To be honest, I've kind of lost interest in how lovecraft is always taken as the logical end result of a horror story. It's like, you can tell a scary story without resorting to Incomprehensible Cephalopod #576. At this point plain ol' gothic and hammer horror are more appealing just because they're not nearly as over-done as cthulu and his mates.

Still, corruptions sounds like an interesting system, which might open some neat character concepts.

I'm just hoping the Witch Killer Slayer has abilities that actually make it good at killing spellcasters and not getting ganked by a retaliatory save-or-suck. Sometimes Paizo seems to think all one needs to do to be "anti-mage" is "boy, you're going to hate this +4 to casting defensively DC if you obligingly within melee reach of me when you cast and don't use quickened spells, buddy!"

The feats section sounds decent. Hopefully it will be, anyhow, I feel like ultimate intrigue and occult adventures were both pretty light on feats and very heavy on spells so some more good feats to work with would be appreciated.

Silver Crusade

5 people marked this as a favorite.

It's usually because the horrors in those stories go so far beyond what is comprehensible (their entire point) that there is no apex above it.

That being said the type of horror it is, Cosmic Horror, is its own thing.

You can still have Gothic, Hammer, and Slasher Horror either apart of it or running up aside it or leading to it.


The thing about Lovecraft's horrors is that they are the best high CR enemies.

Sure, slashers, curses, body horror, monsters from every culture -- they are great spoopy elements. But an incomprehensible horror from beyond time makes for the best type of boss battle.

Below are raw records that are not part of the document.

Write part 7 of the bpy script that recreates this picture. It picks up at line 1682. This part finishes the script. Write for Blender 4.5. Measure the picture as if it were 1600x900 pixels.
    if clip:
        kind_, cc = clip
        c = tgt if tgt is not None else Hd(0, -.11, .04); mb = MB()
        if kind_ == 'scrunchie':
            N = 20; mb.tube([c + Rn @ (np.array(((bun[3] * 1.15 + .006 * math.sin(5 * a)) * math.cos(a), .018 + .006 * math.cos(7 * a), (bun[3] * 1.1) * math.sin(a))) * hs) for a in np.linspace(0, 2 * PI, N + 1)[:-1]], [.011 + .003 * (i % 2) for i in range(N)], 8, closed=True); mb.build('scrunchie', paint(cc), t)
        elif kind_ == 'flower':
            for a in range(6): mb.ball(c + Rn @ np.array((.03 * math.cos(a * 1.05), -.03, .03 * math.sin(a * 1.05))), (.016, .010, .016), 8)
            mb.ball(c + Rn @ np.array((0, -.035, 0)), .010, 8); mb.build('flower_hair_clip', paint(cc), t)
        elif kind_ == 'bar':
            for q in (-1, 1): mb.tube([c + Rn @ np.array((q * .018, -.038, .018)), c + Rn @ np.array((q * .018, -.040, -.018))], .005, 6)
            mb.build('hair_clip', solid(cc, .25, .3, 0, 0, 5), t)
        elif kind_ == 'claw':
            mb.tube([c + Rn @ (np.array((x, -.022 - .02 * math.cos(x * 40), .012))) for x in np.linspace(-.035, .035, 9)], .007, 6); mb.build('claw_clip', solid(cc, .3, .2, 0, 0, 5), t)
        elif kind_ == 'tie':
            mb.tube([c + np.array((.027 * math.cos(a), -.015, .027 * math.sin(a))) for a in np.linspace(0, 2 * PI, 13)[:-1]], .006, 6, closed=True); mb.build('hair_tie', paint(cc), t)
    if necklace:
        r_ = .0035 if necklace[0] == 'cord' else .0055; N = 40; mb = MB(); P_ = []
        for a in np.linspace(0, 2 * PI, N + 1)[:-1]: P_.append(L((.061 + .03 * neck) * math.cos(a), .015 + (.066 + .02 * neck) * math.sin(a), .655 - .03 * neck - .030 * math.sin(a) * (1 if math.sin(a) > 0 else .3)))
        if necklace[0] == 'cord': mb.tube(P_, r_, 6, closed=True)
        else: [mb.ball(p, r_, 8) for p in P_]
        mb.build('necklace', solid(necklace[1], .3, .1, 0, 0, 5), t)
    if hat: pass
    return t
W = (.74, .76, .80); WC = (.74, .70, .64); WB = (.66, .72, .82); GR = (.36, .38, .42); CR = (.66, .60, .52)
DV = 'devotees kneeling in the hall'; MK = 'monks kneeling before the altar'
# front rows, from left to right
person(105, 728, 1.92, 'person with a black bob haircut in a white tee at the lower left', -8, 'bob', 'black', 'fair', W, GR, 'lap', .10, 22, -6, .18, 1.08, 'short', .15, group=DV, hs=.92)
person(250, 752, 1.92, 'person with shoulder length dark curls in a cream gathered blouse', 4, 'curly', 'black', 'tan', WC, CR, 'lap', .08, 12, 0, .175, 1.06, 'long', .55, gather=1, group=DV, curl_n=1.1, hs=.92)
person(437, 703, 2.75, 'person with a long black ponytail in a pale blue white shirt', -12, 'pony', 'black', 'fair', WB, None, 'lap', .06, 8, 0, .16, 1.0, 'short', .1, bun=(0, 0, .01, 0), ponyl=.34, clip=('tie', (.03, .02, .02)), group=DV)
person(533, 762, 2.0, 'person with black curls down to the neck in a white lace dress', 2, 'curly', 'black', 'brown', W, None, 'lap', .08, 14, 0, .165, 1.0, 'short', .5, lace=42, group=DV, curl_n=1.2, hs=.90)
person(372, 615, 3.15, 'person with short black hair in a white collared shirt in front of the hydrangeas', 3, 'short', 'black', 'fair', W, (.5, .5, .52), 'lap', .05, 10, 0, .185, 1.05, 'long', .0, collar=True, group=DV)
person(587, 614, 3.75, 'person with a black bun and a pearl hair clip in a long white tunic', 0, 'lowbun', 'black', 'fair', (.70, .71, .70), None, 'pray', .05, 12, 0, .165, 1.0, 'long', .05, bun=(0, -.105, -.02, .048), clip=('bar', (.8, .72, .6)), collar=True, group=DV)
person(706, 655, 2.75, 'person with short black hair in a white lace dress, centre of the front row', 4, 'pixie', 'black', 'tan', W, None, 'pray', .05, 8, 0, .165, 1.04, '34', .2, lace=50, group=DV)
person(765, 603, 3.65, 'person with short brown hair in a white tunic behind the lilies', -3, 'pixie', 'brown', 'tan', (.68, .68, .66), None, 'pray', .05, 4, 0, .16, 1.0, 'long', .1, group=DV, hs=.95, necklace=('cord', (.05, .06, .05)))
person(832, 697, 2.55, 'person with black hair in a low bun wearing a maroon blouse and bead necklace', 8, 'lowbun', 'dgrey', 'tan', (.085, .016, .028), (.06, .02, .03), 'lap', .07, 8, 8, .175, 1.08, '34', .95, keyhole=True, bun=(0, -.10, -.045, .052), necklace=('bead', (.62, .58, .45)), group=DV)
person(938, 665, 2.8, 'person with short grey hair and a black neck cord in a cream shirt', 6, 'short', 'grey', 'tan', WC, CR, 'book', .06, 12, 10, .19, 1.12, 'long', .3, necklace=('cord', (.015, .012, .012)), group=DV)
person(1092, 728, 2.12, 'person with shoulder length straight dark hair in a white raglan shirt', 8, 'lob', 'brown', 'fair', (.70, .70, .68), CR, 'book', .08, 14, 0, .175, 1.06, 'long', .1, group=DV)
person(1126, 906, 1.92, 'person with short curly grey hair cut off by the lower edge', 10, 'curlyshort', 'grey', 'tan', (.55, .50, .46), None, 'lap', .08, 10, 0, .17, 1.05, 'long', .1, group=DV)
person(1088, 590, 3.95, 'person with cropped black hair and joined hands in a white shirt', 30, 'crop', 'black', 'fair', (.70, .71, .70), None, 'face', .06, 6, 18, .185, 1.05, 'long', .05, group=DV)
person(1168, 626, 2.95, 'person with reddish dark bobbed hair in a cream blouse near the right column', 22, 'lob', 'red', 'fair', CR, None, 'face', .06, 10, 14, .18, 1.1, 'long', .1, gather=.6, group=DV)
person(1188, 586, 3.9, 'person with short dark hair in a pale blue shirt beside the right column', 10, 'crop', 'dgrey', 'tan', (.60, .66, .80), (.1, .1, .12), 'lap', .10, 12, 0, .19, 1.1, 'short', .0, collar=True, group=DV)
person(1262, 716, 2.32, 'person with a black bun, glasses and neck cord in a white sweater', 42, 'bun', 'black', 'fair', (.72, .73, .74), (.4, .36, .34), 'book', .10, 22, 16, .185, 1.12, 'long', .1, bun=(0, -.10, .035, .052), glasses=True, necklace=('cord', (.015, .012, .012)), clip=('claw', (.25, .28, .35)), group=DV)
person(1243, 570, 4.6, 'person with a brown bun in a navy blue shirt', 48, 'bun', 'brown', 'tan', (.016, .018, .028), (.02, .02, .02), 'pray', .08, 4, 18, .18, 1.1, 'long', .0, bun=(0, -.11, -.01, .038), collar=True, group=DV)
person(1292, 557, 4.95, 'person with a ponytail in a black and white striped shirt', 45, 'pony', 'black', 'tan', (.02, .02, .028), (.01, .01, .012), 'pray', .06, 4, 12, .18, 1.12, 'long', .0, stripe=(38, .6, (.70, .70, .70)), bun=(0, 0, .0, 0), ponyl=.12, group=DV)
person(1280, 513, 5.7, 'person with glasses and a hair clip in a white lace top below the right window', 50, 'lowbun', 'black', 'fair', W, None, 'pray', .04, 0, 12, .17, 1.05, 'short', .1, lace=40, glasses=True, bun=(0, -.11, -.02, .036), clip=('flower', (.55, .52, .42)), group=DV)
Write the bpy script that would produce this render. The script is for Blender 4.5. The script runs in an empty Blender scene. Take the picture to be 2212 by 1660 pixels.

So you'll see a lot of games having eldritch horrors as the big baddies.


Blackwaltzomega wrote:

Sometimes Paizo seems to think all one needs to do to be "anti-mage" is "boy, you're going to hate this +4 to casting defensively DC if you obligingly within melee reach of me when you cast and don't use quickened spells, buddy!"

QFT

Shameless plug


Anyone have a guide to what not manifested elemental whispers familiars can do? Can they see through the kineticist eyes and make knowledge checks?